2 de noviembre de 2010 — 19:26
Elia, gracias por el comentario. Y sí, el asunto de la lectura cada día parece más complejo y requiere el asedio desde distintas disciplinas. A propósito de generaciones, siento que a la nuestra le tocó la parte menos amable y ojalá seamos capaces de al menos despejar la neblina. Un abrazo hasta Sevilla.
Enzo & Andrea, es una historia que está pendiente y que bien podría derribar algunos relatos sagrados. Sería provechoso reconstruirla desde una mirada menos complaciente que la que regularmente tenemos sobre ese periodo. Aunque la dictadura se ensañó con Quimantú, tengo la impresión de que que es posible recoger datos dispersos y sumar entrevistas a personas que participaron del proyecto. Y sí, es probable que nos encontremos con la sorpresa de que el paraíso perdido no era tal.
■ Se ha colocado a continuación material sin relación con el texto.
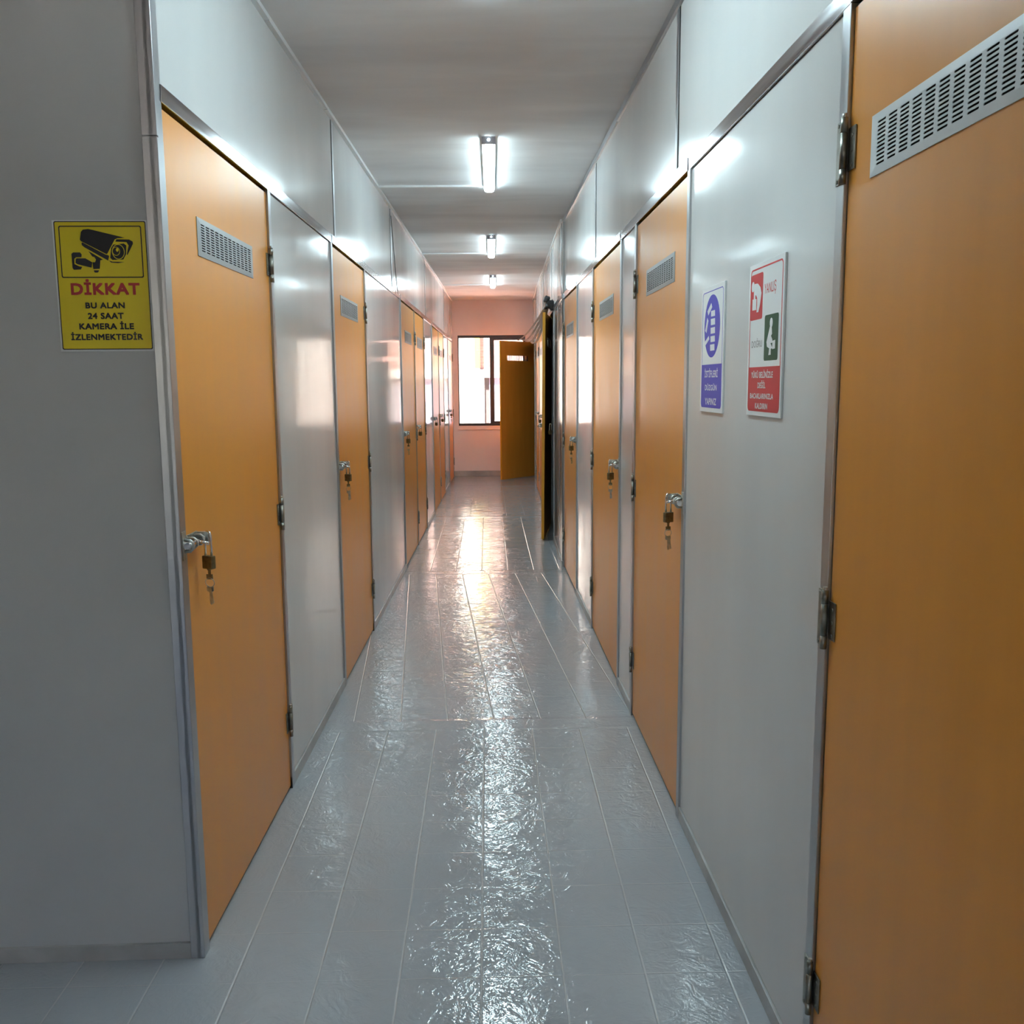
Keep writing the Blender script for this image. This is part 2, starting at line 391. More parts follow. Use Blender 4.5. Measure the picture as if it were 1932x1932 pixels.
# storage rooms behind the two doorways that stand open
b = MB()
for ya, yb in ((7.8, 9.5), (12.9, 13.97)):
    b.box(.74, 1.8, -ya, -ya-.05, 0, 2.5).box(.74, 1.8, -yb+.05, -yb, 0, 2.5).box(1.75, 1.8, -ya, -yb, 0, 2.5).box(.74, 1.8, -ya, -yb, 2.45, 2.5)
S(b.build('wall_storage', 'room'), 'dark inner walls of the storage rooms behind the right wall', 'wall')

# left block: the face towards the camera, with its corner profile and skirting
fa = math.radians(1.6)
WF = empty('wall_front', (-.7552, 2.10, 0), fa); S(WF, 'dim grey-white wall face carrying the yellow camera warning sign', 'wall')
MB().box(-3.5, -.027, -.3, 0, .04, 2.6).build('panel', 'dim_matte_panel', WF)
S(MB().box(-3.5, -.027, -.06, .008, 0, .040, bev=.001).build('baseboard_front', 'base', None, (-.7552, 2.10, 0), fa), 'grey skirting strip under the yellow warning sign wall', 'skirting')
def corner(z0, z1, par): MB().box(-.027, .0, -.012, .008, z0, z1, bev=.0015).box(-.012, .007, -.034, .008, z0, z1, bev=.0015).build('profile_length', 'alu', par)
T1 = empty('trim_1', (-.7552, 2.10, 0), fa); S(T1, 'aluminium corner profile between the yellow sign wall and first orange door', 'trim')
corner(0, 1.938, T1); corner(1.941, 2.58, T1)
# lobby behind the camera
S(MB().box(-4.2, -4.0, 5.2, -2.1, 0, 2.6).build('wall_lobby', 'lobby_paint'), 'plain lobby wall left of the camera', 'wall')
b = MB(); b.ring((-4.2, .95, 0, 2.6), (-2.5, -1.3, .95, 2.05), 5.2, 5.0)
S(b.build('wall_back', 'lobby_paint'), 'lobby wall behind the camera with a window opening', 'wall')

# thin strips along the ceiling edges
def edge_strip(name, fr, ya, yb, h, d, m, label):
    M_ = MB(); n = 12
    for i in range(n):
        y0 = ya + (yb-ya)*i/n; y1 = ya + (yb-ya)*(i+1)/n - .003
        x0, x1 = fr.pos(y0)[0], fr.pos(y1)[0]; s = -fr.side; z0, z1 = zc(y0), zc(y1); j = random.uniform(-.002, .002)
        q = [M_.bm.verts.new(c) for c in ((x0, y0, z0-h), (x0+s*d, y0, z0-h+j), (x0+s*d, y0, z0), (x0, y0, z0), (x1, y1, z1-h), (x1+s*d, y1, z1-h-j), (x1+s*d, y1, z1), (x1, y1, z1))]
        for f in ((0, 1, 2, 3), (4, 7, 6, 5), (0, 4, 5, 1), (1, 5, 6, 2), (2, 6, 7, 3), (3, 7, 4, 0)): M_.bm.faces.new([q[k] for k in f])
    bmesh.ops.recalc_face_normals(M_.bm, faces=M_.bm.faces)
    S(M_.build(name, m), label, 'trim')
edge_strip('trim_2', LW, 2.14, 13.95, .016, .018, 'plastic', 'thin pale strip along the left wall where it meets the ceiling')
edge_strip('trim_3', RW, -1, 6.9, .03, .010, 'alu', 'grey metal strip along the near right wall under the ceiling')
edge_strip('trim_4', RF, 6.95, 13.95, .016, .014, 'plastic', 'thin pale strip along the far right wall under the ceiling')

# ------------------------------------------------------------------ end wall with its window
YE = 13.97
wx0, wx1, wz0, wz1 = -.680, .345, .765, 2.125
b = MB(); b.ring((-.80, .50, 0, 2.75), (wx0, wx1, wz0, wz1), -YE-.22, -YE)
S(b.build('wall_end', 'pink'), 'pale pink plastered end wall around the bright window', 'wall')
S(MB().box(-.755, .45, -YE, -YE+.012, 0, .083, bev=.002).build('baseboard_end', 'base'), 'grey skirting along the pale pink end wall', 'skirting')
WN = empty('window_1', (0, YE, 0)); S(WN, 'dark-framed sliding window at the bright end of the corridor', 'window')
t = MB(); t.ring((wx0-.018, wx1+.018, wz0-.03, wz1+.018), (wx0+.004, wx1-.004, wz0+.004, wz1-.004), -.004, .008); t.build('surround', 'pink', WN)
t = MB(); t.ring((wx0, wx1, wz0, wz1), (wx0+.018, wx1-.018, wz0+.028, wz1-.030), -.10, -.03); t.build('frame', 'wframe', WN)
def sash(x0, x1, o):
    t = MB(); t.ring((x0, x1, wz0+.026, wz1-.028), (x0+.03, x1-.03, wz0+.052, wz1-.06), o-.022, o); s_ = t.build('sash', 'wframe', WN)
    MB().box(x0+.028, x1-.028, o-.013, o-.009, wz0+.05, wz1-.058).build('pane', 'glass', s_); return s_
s1 = MB(); s1.ring((wx0+.006, -.138, wz0+.016, wz1-.018), (wx0+.016, -.196, wz0+.040, wz1-.042), -.068, -.044)
s1 = s1.build('sash', 'wframe', WN); MB().box(wx0+.014, -.194, -.059, -.055, wz0+.038, wz1-.04).build('pane', 'glass', s1)
MB().box(-.19, -.165, -.044, -.028, 1.34, 1.46, bev=.003).build('handle', 'wframe', s1)
s2 = MB(); s2.ring((-.165, wx1-.012, wz0+.016, wz1-.018), (-.130, wx1-.04, wz0+.068, wz1-.075), -.098, -.072)
s2 = s2.build('sash', 'wframe', WN); MB().box(-.132, wx1-.038, -.088, -.084, wz0+.066, wz1-.073).build('pane', 'glass', s2)
MB().box(wx0-.01, wx1+.01, -.02, .02, wz0-.055, wz0-.03, bev=.003).build('sill', 'pink', WN)

# ------------------------------------------------------------------ doors
VW, VH = .505, .094
def make_grille(m):
    """a vent plate with 12 x 11 real slots, local origin at its centre"""
    g = bmesh.new(); nx, nz = 12, 11; mx, mz = .020, .0125; th = .003
    cw, ch = (VW-2*mx)/nx, (VH-2*mz)/nz
    cache = {}
    def v(x, z, o):
        k = (round(x, 6), round(z, 6), o)
        if k not in cache: cache[k] = g.verts.new((x, -o, z))
        return cache[k]
    for i in range(nx):
        for j in range(nz):
            x0, z0 = -VW/2+mx+i*cw, -VH/2+mz+j*ch; x1, z1 = x0+cw, z0+ch
            a, c = x0+cw*.13, x1-cw*.13; d, e = z0+ch*.24, z1-ch*.24; k = (e-d)*.42
            inn = [(a+k, d), (c-k, d), (c, d+k), (c, e-k), (c-k, e), (a+k, e), (a, e-k), (a, d+k)]
            F = [v(x, z, th) for x, z in inn]; B_ = [v(x, z, th-.0012) for x, z in inn]
            O = [v(x, z, th) for x, z in ((x0, z0), (x1, z0), (x1, z1), (x0, z1))]
            for f in ((O[0], O[1], F[1], F[0]), (O[1], F[2], F[1]), (O[1], O[2], F[3], F[2]), (O[2], F[4], F[3]), (O[2], O[3], F[5], F[4]), (O[3], F[6], F[5]), (O[3], O[0], F[7], F[6]), (O[0], F[0], F[7])):
                g.faces.new(f)
            for q in range(8): g.faces.new((F[q], F[(q+1) % 8], B_[(q+1) % 8], B_[q]))
    X = [-VW/2+mx+i*cw for i in range(nx+1)]; Z = [-VH/2+mz+j*ch for j in range(nz+1)]
    hx, hz = VW/2, VH/2
    oc = [g.verts.new((x, -th*.6, z)) for x, z in ((-hx, -hz), (hx, -hz), (hx, hz), (-hx, hz))]
    ob = [g.verts.new((x, .0, z)) for x, z in ((-hx, -hz), (hx, -hz), (hx, hz), (-hx, hz))]
    lp = [[v(x, Z[0], th) for x in X], [v(X[-1], z, th) for z in Z], [v(x, Z[-1], th) for x in X[::-1]], [v(X[0], z, th) for z in Z[::-1]]]
    for q in range(4):
        g.faces.new([oc[q], oc[(q+1) % 4]] + lp[q][::-1]); g.faces.new((oc[(q+1) % 4], oc[q], ob[q], ob[(q+1) % 4]))
    bmesh.ops.recalc_face_normals(g, faces=g.faces)
    me = bpy.data.meshes.new('vent_grille'); g.to_mesh(me); g.free(); me.materials.append(MT[m]); return me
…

3 de noviembre de 2010 — 08:46
Gracias por el dato, Andrea.
Por cierto, revisando distintas fuentes en Internet, se menciona que las ediciones de Quimantú eran de 50 mil ejemplares. El dato de Camilo Marks (180 a 300 mil ejemplares), ¿está correcto?
Y sí, Marco, bonito proyecto de investigación. Quizá valga la pena que nos tomemos un café uno de estos días y conversemos.